──────── EXTRACTED DATA ────────
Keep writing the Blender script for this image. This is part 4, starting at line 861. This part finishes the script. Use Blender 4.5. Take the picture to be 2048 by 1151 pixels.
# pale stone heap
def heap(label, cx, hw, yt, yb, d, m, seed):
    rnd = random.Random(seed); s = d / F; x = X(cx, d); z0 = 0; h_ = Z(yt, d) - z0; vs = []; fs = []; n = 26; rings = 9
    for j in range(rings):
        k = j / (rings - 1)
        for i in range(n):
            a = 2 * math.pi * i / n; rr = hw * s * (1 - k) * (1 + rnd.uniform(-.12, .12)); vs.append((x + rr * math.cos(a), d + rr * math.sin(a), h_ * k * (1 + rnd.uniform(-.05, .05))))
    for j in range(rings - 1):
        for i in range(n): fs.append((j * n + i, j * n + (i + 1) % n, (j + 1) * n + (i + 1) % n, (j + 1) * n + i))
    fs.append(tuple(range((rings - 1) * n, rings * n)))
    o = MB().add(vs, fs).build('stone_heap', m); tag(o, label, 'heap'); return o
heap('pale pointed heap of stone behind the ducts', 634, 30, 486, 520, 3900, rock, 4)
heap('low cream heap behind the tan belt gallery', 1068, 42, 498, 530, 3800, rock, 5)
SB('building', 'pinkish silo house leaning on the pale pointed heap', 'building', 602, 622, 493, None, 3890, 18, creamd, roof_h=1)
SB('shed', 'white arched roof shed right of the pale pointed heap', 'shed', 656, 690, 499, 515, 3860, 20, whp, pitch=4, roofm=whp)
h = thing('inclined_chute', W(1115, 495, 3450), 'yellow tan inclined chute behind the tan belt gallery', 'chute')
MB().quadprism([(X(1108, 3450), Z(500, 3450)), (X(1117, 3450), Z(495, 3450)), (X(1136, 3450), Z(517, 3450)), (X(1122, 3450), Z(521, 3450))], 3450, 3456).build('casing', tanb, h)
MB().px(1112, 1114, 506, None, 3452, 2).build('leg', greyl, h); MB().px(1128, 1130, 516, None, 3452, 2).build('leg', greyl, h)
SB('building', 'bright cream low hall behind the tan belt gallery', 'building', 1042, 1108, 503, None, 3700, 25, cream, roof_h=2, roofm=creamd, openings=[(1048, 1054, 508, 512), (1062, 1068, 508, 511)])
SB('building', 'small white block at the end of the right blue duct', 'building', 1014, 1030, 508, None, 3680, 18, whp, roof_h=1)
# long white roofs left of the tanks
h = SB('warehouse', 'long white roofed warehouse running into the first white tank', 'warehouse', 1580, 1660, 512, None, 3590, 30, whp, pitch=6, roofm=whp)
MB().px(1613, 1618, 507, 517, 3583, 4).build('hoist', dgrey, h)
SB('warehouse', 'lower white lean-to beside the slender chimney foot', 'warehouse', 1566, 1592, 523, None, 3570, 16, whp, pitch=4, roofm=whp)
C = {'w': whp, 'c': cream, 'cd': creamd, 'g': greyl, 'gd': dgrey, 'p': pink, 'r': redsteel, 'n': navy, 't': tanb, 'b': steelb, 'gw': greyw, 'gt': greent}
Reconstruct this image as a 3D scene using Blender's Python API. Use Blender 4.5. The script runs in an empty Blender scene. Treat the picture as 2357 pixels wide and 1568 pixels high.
────────
* _THE TASK_: Exactly reproduce every record.

* _PROBLEM SOLUTION_:
Keep writing the Blender script for this image. This is part 4, starting at line 861. This part finishes the script. Use Blender 4.5. Take the picture to be 2048 by 1151 pixels.
# pale stone heap
def heap(label, cx, hw, yt, yb, d, m, seed):
    rnd = random.Random(seed); s = d / F; x = X(cx, d); z0 = 0; h_ = Z(yt, d) - z0; vs = []; fs = []; n = 26; rings = 9
    for j in range(rings):
        k = j / (rings - 1)
        for i in range(n):
            a = 2 * math.pi * i / n; rr = hw * s * (1 - k) * (1 + rnd.uniform(-.12, .12)); vs.append((x + rr * math.cos(a), d + rr * math.sin(a), h_ * k * (1 + rnd.uniform(-.05, .05))))
    for j in range(rings - 1):
        for i in range(n): fs.append((j * n + i, j * n + (i + 1) % n, (j + 1) * n + (i + 1) % n, (j + 1) * n + i))
    fs.append(tuple(range((rings - 1) * n, rings * n)))
    o = MB().add(vs, fs).build('stone_heap', m); tag(o, label, 'heap'); return o
heap('pale pointed heap of stone behind the ducts', 634, 30, 486, 520, 3900, rock, 4)
heap('low cream heap behind the tan belt gallery', 1068, 42, 498, 530, 3800, rock, 5)
SB('building', 'pinkish silo house leaning on the pale pointed heap', 'building', 602, 622, 493, None, 3890, 18, creamd, roof_h=1)
SB('shed', 'white arched roof shed right of the pale pointed heap', 'shed', 656, 690, 499, 515, 3860, 20, whp, pitch=4, roofm=whp)
h = thing('inclined_chute', W(1115, 495, 3450), 'yellow tan inclined chute behind the tan belt gallery', 'chute')
MB().quadprism([(X(1108, 3450), Z(500, 3450)), (X(1117, 3450), Z(495, 3450)), (X(1136, 3450), Z(517, 3450)), (X(1122, 3450), Z(521, 3450))], 3450, 3456).build('casing', tanb, h)
MB().px(1112, 1114, 506, None, 3452, 2).build('leg', greyl, h); MB().px(1128, 1130, 516, None, 3452, 2).build('leg', greyl, h)
SB('building', 'bright cream low hall behind the tan belt gallery', 'building', 1042, 1108, 503, None, 3700, 25, cream, roof_h=2, roofm=creamd, openings=[(1048, 1054, 508, 512), (1062, 1068, 508, 511)])
SB('building', 'small white block at the end of the right blue duct', 'building', 1014, 1030, 508, None, 3680, 18, whp, roof_h=1)
# long white roofs left of the tanks
h = SB('warehouse', 'long white roofed warehouse running into the first white tank', 'warehouse', 1580, 1660, 512, None, 3590, 30, whp, pitch=6, roofm=whp)
MB().px(1613, 1618, 507, 517, 3583, 4).build('hoist', dgrey, h)
SB('warehouse', 'lower white lean-to beside the slender chimney foot', 'warehouse', 1566, 1592, 523, None, 3570, 16, whp, pitch=4, roofm=whp)
C = {'w': whp, 'c': cream, 'cd': creamd, 'g': greyl, 'gd': dgrey, 'p': pink, 'r': redsteel, 'n': navy, 't': tanb, 'b': steelb, 'gw': greyw, 'gt': greent}
Reconstruct this image as a 3D scene using Blender's Python API. Use Blender 4.5. The script runs in an empty Blender scene. Treat the picture as 2357 pixels wide and 1568 pixels high.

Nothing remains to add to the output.